*WHAT TO DO:*
Print exactly those lines that run from the beginning of the data to the line bearing "mb = MB(); mb.bb(x0_-.4, x1_+.3, 14.0, 14.39, 0.0, .42);", inclusive.

.....

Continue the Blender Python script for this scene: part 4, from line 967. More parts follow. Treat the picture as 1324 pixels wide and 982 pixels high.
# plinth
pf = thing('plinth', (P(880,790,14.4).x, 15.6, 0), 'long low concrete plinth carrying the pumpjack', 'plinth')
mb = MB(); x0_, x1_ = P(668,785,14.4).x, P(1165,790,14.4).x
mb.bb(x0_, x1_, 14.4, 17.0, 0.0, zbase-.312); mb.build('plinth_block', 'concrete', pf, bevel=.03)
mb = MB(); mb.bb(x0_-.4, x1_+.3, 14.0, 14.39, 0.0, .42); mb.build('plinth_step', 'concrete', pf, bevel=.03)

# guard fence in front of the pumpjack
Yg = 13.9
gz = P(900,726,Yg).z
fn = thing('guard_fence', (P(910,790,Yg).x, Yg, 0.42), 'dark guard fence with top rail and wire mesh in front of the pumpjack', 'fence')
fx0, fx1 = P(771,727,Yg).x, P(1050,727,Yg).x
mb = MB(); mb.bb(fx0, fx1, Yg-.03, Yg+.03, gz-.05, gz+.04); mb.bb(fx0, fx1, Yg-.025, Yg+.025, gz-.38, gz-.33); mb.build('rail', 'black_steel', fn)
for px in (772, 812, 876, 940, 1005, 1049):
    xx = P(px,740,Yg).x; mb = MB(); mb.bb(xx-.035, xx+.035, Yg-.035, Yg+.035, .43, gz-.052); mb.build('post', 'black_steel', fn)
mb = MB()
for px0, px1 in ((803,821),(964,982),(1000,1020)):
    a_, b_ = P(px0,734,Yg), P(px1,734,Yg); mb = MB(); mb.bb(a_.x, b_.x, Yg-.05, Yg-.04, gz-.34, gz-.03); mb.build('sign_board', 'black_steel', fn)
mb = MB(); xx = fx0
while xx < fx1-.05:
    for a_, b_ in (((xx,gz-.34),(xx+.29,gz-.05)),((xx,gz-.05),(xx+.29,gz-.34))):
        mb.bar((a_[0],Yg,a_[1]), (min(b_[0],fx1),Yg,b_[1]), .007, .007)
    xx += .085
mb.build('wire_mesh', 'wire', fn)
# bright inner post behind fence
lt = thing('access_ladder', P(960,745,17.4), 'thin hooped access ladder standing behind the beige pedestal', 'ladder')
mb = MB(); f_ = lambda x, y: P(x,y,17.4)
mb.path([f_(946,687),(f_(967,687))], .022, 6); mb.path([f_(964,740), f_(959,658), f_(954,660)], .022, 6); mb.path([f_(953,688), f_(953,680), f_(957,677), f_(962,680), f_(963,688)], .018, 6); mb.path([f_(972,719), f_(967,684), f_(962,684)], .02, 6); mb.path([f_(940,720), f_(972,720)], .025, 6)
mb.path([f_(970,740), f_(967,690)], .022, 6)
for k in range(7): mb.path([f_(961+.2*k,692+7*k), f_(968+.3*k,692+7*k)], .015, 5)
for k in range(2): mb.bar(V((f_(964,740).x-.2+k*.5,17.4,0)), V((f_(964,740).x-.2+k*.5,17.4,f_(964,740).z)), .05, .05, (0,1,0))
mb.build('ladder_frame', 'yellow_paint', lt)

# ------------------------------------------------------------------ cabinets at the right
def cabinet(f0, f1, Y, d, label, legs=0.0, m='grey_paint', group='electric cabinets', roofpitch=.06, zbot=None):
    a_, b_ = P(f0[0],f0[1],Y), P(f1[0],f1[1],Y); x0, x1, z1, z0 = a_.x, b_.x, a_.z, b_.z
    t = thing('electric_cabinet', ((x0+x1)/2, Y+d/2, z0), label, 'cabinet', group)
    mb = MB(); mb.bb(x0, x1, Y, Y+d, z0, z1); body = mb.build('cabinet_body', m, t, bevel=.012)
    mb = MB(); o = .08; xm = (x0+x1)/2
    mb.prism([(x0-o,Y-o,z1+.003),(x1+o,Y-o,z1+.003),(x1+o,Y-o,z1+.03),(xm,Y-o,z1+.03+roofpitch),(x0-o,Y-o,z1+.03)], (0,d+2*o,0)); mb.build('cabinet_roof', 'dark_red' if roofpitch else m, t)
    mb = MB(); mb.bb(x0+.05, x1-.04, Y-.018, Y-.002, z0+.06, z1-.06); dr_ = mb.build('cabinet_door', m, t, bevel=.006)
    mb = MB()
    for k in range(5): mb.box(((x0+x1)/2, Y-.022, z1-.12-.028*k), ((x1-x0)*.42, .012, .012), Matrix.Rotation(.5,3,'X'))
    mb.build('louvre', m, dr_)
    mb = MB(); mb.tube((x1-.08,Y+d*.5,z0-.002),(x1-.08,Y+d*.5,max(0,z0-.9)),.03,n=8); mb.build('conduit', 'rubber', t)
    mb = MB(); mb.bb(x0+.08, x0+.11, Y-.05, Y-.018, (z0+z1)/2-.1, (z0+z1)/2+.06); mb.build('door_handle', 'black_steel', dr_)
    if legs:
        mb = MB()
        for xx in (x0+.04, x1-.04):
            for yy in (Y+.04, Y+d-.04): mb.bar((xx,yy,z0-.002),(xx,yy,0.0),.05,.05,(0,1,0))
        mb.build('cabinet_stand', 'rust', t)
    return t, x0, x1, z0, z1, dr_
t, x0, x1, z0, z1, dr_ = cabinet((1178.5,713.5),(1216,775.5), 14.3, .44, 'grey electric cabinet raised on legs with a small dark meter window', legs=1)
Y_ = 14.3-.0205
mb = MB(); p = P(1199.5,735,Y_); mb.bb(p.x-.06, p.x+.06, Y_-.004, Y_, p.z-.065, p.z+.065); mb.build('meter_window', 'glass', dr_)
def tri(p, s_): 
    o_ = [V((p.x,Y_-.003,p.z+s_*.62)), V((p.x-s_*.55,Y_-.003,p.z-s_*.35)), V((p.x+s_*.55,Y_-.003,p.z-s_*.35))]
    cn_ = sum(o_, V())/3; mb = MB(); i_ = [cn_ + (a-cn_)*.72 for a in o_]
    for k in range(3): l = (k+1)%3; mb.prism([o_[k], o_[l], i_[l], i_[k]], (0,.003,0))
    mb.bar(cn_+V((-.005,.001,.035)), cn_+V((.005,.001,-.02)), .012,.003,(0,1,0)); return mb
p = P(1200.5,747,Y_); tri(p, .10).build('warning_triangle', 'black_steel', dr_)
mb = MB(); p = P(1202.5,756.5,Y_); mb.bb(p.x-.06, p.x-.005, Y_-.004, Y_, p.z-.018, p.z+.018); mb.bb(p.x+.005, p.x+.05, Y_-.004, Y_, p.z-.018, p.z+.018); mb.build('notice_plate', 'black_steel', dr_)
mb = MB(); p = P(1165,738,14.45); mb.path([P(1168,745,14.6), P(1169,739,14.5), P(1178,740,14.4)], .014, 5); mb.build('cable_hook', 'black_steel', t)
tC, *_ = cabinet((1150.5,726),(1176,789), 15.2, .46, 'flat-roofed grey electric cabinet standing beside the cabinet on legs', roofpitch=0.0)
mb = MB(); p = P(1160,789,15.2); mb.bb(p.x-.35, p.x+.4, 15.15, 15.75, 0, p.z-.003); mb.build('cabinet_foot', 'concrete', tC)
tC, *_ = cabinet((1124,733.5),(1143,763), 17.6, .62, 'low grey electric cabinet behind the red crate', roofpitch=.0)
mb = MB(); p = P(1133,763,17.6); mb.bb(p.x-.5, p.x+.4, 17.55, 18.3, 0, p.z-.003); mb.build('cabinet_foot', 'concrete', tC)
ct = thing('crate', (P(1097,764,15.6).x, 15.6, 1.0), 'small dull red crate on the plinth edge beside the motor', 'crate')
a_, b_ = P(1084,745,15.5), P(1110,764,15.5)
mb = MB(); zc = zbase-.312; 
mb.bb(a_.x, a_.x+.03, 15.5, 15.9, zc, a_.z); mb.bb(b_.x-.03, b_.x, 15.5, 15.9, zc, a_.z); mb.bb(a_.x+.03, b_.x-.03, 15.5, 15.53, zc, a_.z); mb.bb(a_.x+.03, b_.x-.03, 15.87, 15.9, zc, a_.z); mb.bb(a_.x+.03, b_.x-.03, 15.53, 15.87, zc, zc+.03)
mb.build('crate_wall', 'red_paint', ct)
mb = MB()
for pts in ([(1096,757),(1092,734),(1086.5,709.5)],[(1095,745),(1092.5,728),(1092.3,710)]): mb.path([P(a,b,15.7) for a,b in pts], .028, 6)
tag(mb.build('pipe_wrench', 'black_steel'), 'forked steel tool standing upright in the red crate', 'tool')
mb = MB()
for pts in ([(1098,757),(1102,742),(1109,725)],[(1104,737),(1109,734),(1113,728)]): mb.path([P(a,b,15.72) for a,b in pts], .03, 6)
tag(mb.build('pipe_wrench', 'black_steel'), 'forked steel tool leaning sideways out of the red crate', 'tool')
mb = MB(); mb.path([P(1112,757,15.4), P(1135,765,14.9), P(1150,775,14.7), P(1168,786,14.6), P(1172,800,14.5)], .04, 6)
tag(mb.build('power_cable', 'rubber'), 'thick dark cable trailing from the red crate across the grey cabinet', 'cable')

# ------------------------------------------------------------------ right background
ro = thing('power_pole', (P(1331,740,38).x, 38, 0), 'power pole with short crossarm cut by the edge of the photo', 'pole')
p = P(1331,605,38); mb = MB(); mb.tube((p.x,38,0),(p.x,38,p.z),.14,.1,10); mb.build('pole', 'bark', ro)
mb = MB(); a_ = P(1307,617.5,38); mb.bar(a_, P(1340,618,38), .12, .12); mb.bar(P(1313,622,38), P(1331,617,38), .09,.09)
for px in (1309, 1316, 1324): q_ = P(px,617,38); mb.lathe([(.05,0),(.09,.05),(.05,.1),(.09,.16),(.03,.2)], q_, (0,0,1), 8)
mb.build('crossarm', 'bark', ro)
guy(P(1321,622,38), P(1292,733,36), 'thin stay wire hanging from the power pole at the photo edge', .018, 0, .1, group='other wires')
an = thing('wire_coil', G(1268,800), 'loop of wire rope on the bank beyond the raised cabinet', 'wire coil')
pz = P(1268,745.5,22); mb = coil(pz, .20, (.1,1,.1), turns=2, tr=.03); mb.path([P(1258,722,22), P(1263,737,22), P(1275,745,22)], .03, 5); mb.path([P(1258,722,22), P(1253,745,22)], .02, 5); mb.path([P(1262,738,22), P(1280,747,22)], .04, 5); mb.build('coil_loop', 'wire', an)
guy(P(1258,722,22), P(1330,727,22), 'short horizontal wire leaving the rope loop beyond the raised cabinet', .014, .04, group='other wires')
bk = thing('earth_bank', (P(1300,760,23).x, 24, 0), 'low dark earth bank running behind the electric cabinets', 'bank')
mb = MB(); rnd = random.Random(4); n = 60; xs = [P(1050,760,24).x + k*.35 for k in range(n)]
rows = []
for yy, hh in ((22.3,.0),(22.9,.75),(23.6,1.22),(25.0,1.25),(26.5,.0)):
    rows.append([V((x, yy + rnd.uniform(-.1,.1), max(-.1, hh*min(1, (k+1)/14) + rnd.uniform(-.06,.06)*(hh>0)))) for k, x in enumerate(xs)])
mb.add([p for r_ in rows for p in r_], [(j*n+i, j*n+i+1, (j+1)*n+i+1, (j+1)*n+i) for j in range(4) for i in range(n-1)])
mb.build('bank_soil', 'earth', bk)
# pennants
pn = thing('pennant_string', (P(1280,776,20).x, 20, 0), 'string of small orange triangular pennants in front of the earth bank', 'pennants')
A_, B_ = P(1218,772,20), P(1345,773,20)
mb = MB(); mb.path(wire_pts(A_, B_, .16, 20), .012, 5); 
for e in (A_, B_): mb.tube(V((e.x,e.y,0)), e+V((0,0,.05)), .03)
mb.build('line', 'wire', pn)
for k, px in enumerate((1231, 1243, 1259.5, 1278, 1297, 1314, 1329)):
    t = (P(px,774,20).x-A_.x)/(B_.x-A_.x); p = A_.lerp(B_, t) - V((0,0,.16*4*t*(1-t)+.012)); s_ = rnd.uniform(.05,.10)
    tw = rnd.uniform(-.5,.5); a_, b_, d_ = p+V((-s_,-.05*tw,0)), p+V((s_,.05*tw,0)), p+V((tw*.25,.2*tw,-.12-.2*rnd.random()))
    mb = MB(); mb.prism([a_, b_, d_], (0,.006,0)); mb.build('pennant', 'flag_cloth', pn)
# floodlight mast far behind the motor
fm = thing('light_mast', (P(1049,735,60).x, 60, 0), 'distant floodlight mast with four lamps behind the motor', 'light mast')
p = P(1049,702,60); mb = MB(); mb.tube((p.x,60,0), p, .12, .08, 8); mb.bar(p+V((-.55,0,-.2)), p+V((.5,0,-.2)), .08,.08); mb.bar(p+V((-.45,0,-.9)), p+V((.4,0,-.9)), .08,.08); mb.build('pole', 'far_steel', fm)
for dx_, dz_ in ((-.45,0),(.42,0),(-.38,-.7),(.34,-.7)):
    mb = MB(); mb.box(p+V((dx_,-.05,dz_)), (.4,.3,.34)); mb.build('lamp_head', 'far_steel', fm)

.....

*PROBLEM SOLUTION:*
Continue the Blender Python script for this scene: part 4, from line 967. More parts follow. Treat the picture as 1324 pixels wide and 982 pixels high.
# plinth
pf = thing('plinth', (P(880,790,14.4).x, 15.6, 0), 'long low concrete plinth carrying the pumpjack', 'plinth')
mb = MB(); x0_, x1_ = P(668,785,14.4).x, P(1165,790,14.4).x
mb.bb(x0_, x1_, 14.4, 17.0, 0.0, zbase-.312); mb.build('plinth_block', 'concrete', pf, bevel=.03)
mb = MB(); mb.bb(x0_-.4, x1_+.3, 14.0, 14.39, 0.0, .42); mb.build('plinth_step', 'concrete', pf, bevel=.03)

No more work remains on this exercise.